My designs are fussy about noise and fussy about latchup, so there is almost always a series resistor or current limiter between the power source and the power pin on any device. This causes the electrical rules check to flag every such power pin. Is there a way to disable this? Putting a PWR_FLAG on every power pin is distracting clutter.
You could disable that particular check throughout the design. The other person I know on this forum who uses series decoupling will probably weigh in soon.
If you are putting latch up limiters in series with every power pin, just disable this ERC check. In the end ERC is only a crude circuit design check and has no effect on PCB manufacturability.
Thanks. Understanding that this is under the “schematic setup” icon was what I needed.
It’s not called series decoupling. just current limiting.
ERC is really there to stop you from forgetting to connect stuff. I never use it for anything else. Having it to stop you connecting outputs to outputs, power supplies together etc, that’s a much more basic error.
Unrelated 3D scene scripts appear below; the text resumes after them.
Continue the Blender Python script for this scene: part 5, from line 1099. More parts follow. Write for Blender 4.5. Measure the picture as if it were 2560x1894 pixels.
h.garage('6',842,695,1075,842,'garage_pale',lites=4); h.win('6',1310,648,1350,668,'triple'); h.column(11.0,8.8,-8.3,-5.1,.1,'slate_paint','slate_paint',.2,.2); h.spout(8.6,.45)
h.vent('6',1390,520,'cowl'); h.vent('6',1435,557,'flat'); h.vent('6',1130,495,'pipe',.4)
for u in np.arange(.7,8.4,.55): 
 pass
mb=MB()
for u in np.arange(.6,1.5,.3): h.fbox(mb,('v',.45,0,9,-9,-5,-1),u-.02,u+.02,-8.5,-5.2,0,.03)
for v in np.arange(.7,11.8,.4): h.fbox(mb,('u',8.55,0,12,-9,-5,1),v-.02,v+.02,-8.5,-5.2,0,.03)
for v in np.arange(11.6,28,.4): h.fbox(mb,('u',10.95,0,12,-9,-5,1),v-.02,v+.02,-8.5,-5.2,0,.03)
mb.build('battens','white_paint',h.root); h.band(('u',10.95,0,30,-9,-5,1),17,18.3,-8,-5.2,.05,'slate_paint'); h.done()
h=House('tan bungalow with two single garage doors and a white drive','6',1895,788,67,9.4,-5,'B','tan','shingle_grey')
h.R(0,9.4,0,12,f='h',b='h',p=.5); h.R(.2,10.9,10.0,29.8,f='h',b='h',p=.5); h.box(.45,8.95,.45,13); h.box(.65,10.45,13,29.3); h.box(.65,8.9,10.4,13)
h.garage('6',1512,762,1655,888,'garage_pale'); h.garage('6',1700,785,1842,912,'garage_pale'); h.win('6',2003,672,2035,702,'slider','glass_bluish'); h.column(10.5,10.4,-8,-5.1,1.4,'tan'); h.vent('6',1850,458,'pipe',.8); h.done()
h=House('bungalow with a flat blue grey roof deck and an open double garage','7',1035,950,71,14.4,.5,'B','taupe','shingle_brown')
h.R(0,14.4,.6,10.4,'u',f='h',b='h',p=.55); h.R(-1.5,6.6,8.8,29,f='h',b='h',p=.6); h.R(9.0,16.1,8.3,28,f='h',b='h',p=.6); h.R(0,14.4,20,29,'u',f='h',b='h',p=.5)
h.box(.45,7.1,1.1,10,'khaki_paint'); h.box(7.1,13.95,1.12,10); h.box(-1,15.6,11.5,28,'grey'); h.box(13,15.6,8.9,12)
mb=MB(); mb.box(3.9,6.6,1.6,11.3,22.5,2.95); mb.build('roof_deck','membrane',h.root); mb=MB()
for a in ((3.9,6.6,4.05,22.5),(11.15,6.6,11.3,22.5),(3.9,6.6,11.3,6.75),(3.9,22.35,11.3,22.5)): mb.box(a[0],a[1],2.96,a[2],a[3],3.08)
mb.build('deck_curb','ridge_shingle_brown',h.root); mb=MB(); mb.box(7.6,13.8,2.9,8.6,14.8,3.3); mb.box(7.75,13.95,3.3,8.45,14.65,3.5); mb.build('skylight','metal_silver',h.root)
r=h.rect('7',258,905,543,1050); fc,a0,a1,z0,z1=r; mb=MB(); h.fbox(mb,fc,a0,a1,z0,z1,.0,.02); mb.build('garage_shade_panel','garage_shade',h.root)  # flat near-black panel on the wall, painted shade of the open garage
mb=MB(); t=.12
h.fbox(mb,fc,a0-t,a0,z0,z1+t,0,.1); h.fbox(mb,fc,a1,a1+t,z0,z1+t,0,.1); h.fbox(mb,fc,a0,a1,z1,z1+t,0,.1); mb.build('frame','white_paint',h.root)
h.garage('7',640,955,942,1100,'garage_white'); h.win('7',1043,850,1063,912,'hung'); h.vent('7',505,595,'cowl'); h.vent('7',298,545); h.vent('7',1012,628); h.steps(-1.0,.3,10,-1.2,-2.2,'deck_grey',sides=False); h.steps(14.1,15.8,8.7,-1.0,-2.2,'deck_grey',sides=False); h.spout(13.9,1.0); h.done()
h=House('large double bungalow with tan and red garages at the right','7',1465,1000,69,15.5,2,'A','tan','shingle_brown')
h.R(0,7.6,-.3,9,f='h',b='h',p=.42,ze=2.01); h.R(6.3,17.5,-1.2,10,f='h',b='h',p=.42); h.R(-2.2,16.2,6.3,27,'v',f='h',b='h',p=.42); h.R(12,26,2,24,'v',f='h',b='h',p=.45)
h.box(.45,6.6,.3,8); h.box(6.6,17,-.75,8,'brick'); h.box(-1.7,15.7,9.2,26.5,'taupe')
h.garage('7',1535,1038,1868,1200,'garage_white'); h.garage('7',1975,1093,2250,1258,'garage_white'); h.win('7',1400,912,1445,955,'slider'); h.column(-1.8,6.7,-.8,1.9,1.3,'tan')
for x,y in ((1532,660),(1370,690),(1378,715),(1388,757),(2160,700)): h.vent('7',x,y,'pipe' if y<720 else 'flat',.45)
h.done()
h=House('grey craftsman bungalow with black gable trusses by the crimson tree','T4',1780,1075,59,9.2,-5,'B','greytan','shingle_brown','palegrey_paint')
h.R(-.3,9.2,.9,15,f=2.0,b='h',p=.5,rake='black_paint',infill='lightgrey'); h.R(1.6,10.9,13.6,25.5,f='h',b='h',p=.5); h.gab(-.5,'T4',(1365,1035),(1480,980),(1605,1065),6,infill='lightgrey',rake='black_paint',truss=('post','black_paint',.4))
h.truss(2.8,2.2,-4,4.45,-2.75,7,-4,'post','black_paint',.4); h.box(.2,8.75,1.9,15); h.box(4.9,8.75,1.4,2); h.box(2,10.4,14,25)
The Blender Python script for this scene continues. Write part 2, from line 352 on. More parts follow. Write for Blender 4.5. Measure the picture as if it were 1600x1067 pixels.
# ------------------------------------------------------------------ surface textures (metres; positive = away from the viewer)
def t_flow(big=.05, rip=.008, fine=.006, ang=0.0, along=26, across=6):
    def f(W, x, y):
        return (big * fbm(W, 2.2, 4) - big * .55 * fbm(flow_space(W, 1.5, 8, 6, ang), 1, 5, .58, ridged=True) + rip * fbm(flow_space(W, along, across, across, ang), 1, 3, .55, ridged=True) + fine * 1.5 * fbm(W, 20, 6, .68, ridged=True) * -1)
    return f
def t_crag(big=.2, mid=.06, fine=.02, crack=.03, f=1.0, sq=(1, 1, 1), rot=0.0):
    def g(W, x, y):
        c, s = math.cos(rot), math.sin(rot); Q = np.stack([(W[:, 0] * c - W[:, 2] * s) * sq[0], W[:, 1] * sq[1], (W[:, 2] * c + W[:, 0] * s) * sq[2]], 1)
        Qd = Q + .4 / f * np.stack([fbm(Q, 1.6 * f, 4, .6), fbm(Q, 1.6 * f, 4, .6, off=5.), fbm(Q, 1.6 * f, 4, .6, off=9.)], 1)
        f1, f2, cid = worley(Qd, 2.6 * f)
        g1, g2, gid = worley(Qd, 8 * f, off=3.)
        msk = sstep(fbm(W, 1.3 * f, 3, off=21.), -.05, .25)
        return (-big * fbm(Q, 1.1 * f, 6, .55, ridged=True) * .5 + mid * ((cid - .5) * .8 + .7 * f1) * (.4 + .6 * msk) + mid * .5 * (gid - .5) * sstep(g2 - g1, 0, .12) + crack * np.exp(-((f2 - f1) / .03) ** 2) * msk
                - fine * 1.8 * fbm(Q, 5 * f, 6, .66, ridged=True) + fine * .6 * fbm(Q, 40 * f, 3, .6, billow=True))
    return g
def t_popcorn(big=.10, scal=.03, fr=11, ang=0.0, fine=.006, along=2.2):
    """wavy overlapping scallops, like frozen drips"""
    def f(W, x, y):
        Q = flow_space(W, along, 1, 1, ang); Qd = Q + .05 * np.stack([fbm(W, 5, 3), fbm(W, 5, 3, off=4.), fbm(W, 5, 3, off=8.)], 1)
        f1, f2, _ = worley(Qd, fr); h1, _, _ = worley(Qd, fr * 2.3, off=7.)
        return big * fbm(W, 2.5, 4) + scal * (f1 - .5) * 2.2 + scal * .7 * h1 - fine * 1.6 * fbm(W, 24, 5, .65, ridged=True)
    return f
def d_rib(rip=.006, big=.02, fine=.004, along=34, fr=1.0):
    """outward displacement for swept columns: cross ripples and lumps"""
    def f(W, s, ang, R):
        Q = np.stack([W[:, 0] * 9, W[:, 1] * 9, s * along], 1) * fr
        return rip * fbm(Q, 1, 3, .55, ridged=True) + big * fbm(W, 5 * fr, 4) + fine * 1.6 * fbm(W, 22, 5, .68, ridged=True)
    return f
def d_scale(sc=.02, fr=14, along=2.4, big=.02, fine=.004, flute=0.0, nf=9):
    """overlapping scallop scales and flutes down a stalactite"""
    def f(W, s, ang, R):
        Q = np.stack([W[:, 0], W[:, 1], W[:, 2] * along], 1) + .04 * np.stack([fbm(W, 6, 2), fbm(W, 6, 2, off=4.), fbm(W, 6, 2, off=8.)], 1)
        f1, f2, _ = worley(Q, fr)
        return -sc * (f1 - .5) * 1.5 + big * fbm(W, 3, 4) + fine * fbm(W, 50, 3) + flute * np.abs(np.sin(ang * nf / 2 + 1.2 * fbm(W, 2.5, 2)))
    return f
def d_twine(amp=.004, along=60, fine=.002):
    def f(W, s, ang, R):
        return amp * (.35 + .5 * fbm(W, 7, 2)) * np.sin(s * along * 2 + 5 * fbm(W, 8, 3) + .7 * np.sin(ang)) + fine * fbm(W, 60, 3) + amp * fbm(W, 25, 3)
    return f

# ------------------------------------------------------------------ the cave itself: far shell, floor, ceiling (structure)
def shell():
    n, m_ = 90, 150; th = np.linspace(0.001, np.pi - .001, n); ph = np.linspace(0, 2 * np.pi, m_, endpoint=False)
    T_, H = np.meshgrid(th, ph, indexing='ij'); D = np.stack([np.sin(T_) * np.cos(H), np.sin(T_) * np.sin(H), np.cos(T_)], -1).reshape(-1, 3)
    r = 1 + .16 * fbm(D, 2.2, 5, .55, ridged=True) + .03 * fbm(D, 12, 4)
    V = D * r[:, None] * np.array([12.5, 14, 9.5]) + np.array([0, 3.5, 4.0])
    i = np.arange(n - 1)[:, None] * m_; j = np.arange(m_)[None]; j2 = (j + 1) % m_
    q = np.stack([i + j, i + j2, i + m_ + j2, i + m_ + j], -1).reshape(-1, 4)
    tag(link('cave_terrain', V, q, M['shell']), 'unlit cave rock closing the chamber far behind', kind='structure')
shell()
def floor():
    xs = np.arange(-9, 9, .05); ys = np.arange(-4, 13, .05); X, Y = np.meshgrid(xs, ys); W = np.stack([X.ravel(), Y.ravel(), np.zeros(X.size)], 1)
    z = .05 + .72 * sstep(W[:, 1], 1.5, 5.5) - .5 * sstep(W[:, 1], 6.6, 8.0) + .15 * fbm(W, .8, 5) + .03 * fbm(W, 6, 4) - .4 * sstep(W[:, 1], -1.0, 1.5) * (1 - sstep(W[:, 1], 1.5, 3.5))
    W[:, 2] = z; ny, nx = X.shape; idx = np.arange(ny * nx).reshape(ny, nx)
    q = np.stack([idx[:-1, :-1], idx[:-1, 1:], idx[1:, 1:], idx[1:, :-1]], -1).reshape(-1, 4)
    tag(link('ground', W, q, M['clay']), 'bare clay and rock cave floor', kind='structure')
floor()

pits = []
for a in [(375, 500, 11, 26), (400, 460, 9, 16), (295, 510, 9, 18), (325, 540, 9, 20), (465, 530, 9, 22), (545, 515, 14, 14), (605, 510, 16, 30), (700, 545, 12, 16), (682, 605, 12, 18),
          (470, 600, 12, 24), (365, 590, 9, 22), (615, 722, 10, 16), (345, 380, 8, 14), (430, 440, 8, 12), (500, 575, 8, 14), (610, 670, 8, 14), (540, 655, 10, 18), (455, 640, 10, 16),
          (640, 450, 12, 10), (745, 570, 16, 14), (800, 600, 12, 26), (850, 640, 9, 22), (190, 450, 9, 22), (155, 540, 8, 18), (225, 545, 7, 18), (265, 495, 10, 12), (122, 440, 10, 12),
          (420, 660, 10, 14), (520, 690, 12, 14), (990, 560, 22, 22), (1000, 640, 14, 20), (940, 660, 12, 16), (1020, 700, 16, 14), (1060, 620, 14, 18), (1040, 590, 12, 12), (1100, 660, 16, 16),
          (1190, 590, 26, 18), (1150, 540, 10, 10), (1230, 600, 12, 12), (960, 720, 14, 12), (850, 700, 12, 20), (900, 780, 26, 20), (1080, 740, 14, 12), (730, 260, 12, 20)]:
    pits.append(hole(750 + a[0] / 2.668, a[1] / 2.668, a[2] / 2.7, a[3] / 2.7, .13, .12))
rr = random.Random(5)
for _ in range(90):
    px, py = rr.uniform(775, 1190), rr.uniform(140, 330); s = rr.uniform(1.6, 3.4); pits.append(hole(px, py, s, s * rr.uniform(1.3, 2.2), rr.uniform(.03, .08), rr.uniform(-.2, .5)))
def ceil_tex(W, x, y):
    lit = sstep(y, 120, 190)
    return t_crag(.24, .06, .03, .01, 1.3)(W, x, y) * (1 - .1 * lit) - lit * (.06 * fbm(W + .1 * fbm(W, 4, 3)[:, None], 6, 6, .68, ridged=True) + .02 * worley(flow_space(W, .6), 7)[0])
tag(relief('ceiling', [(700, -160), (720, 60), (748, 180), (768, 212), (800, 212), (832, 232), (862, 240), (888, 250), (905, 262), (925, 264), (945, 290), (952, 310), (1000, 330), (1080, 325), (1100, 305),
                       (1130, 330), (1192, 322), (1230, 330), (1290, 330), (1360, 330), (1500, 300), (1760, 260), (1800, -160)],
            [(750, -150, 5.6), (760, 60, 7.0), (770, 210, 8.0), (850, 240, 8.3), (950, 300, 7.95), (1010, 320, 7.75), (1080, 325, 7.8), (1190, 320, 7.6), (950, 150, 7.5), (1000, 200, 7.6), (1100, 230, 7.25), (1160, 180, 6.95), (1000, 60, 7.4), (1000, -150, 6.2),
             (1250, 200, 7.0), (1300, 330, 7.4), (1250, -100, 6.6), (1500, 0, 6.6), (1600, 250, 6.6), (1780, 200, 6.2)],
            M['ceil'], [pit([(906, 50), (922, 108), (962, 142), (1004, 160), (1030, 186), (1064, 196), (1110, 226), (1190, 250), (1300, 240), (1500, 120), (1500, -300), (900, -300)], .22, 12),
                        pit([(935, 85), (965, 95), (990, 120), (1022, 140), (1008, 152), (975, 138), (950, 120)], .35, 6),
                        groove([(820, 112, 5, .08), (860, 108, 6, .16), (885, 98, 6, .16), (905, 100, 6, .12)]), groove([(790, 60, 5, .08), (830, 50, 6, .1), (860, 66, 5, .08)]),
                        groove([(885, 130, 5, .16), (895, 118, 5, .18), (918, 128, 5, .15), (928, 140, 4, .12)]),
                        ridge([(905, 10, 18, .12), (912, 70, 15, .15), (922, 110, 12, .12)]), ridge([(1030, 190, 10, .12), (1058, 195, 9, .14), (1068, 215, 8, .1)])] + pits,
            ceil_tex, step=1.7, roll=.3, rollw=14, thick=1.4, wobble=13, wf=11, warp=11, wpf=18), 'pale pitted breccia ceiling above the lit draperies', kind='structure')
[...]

If you do that accidently, you are highly likely to have errors the ERC will not catch, that’s why IMO it is a waste of time.
On the other hand- - It’s easy to forget to connect a pin, or net …
It’s series decoupling if the purpose is to attenuate crosstalk between chips that share power. If that’s the only purpose, the resistor may be too small to be a serious current limiter.
Long ago, they were typically 10~100 Ohm and just limited current until a power supply crowbar triggered.
Military stuff
I think this words mean something else than Google translator tells me. It translates it to “I’ll probably weigh myself soon”.
I use 0603 1k ferrite bead on each IC power supply pin. There are 0603 1k signal ferrite beads (small nominal current like 200mA) and supply ferrite beads with lower Rdc and higher nominal current (like 800mA).
Using spectrum analyzer I measured how ferrite beads impedance in a function of frequency depends on DC current flowing through it (to isolate from DC supply I used the same ferrite bead so what I measured was two ferrite beads in paralel (for AC)). This supply ferrite beads not only have lower Rdc but retain their properties longer as the DC current flowing through them increases (for me at 100mA such 800mA FB is really better than such 200mA). So I use supply FB also at signal lines (one roll on the machine instead of two).
For noise it is much better to have 1k at 100MHz than resistor that typically can’t be so big at supply rail, I think.
In your case I would consider using FB and R in serie.